Bruce Bartlett is an economics expert, a former Domestic Policy Adviser in Reagan Administration, and a former Treasury Official during the George H.W. Bush Administration but he was also an outspoken critic of George W. Bush. He worked for Jack Kemp and was an early proponent of supply-side economics but after becoming disillusioned with Republican leaders he wrote 'Impostor: How George W. Bush Bankrupted America and Betrayed the Reagan Legacy' and 'The New American Economy: The Failure of Reaganomics and a New Way Forward.' He is, in short, a rare example of a Republican economics expert and a straight-shooter that is not blinded by ideology. So when Bruce Bartlett says that a payroll tax holiday will undermine or destroy Social Security we should listen.
Today, I just want to ask one question:What are the odds that Republicans will ever allow this one-year tax holiday to expire? ...if allowing the Bush tax cuts to expire is the biggest tax increase in history, one that Republicans claim would decimate a still-fragile economy, then surely expiration of a payroll tax holiday would also constitute a massive tax increase on the working people of America. And what are the odds that the economy won't still be fragile a year from now? Zero, I would say.

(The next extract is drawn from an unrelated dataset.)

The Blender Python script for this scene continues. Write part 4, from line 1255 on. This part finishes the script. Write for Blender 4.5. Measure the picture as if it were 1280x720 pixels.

... But a payroll tax holiday is Pandora's Box and best left unopened. Republicans would prefer to destroy Social Security's finances or permanently fund it with general revenues than allow a once-suspended payroll tax to be reimposed. Arch Social Security hater Peter Ferrara once told me that funding it with general revenues was part of his plan to destroy it by converting Social Security into a welfare program, rather than an earned benefit. He was right.
He explains all the economic reasons why a payroll tax holiday is a bad idea in this Forbes article, but the political reason to avoid it is more important. Many powerful people have been trying to destroy Social Security and their best chance is to convince people that it is in crisis and unsustainable. A short payroll tax holiday undermines the funding and an extended payroll tax holiday will destroy the program. When we have to come back hat in hand asking for general fund money to replace the lost revenue, Republicans will claim the program is too expensive and radically alter it.
This tax cut agreement is bad on so many levels. It adds more to the national debt than the stimulus with less increase in economic activity. You can bet that as soon as it passes Republicans will attack Democrats for reckless spending again (and they will be right this time). It makes Democrats look pathetic and weak (and they are). But the most serious problem in this agreement is that it will sow the seeds for the destruction of Social Security.